Focusing on the residential IP, we conducted further investigations to determine if there were any communications to identified Astrill VPN assets;indeed, we found one. Google’s Mandiant previously identified fake IT workers from the DPRK using Astrill VPN.

From here, we pivoted to the Astrill VPN to determine if that IP was communicating with any North Korean IPs. We immediately found  eight different North Korean IPs that were communicating with it.

What does this mean? 

None of the indicators above are remarkable on their own. 

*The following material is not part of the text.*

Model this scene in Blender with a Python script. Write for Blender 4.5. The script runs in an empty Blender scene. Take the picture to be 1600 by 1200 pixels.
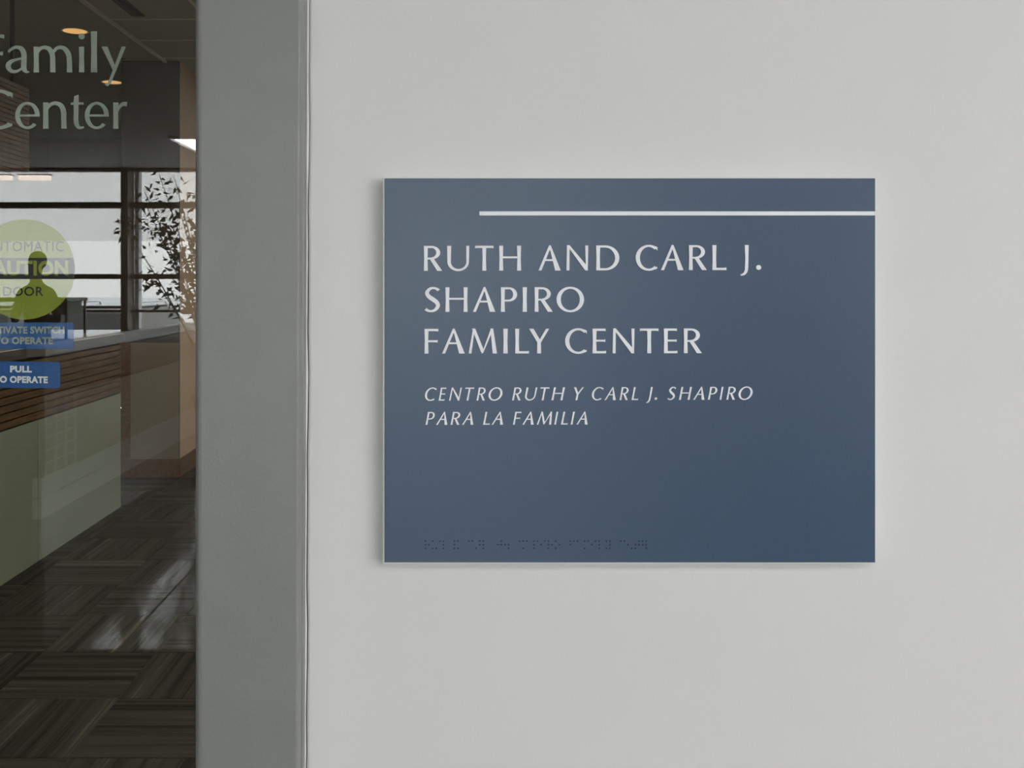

Slack traffic is normal. AnyDesk is everywhere. Residential IPs talk to commercial VPNs every day. Even Russia-based traffic, in isolation, is not a smoking gun.

What makes this activity stand out is the combination of it all in one spot. The totality of the circumstances. 

Court documents sometimes give us details of the tactics, techniques, and procedures (TTPs) with alarming precision. 

Global telemetry lets us test those narratives against reality, at scale, without relying on victim reporting or endpoint access.

When you combine details like those in the indictment with enough data, you stop hunting for “North Korean malware” and start hunting for North Korean behavior.

That shift matters because these operations are not noisy breaches or smash-and-grab intrusions. They are long-lived, low-friction campaigns designed to blend into Western corporate IT environments. They succeed precisely because every individual technical signal looks reasonable when viewed in isolation.

Threat hunting informed by court documents changes the game. It tells you what habits to look for, what tradecraft persists across campaigns, and where normal activity starts to have the hallmarks of a sanctions-evasion scheme.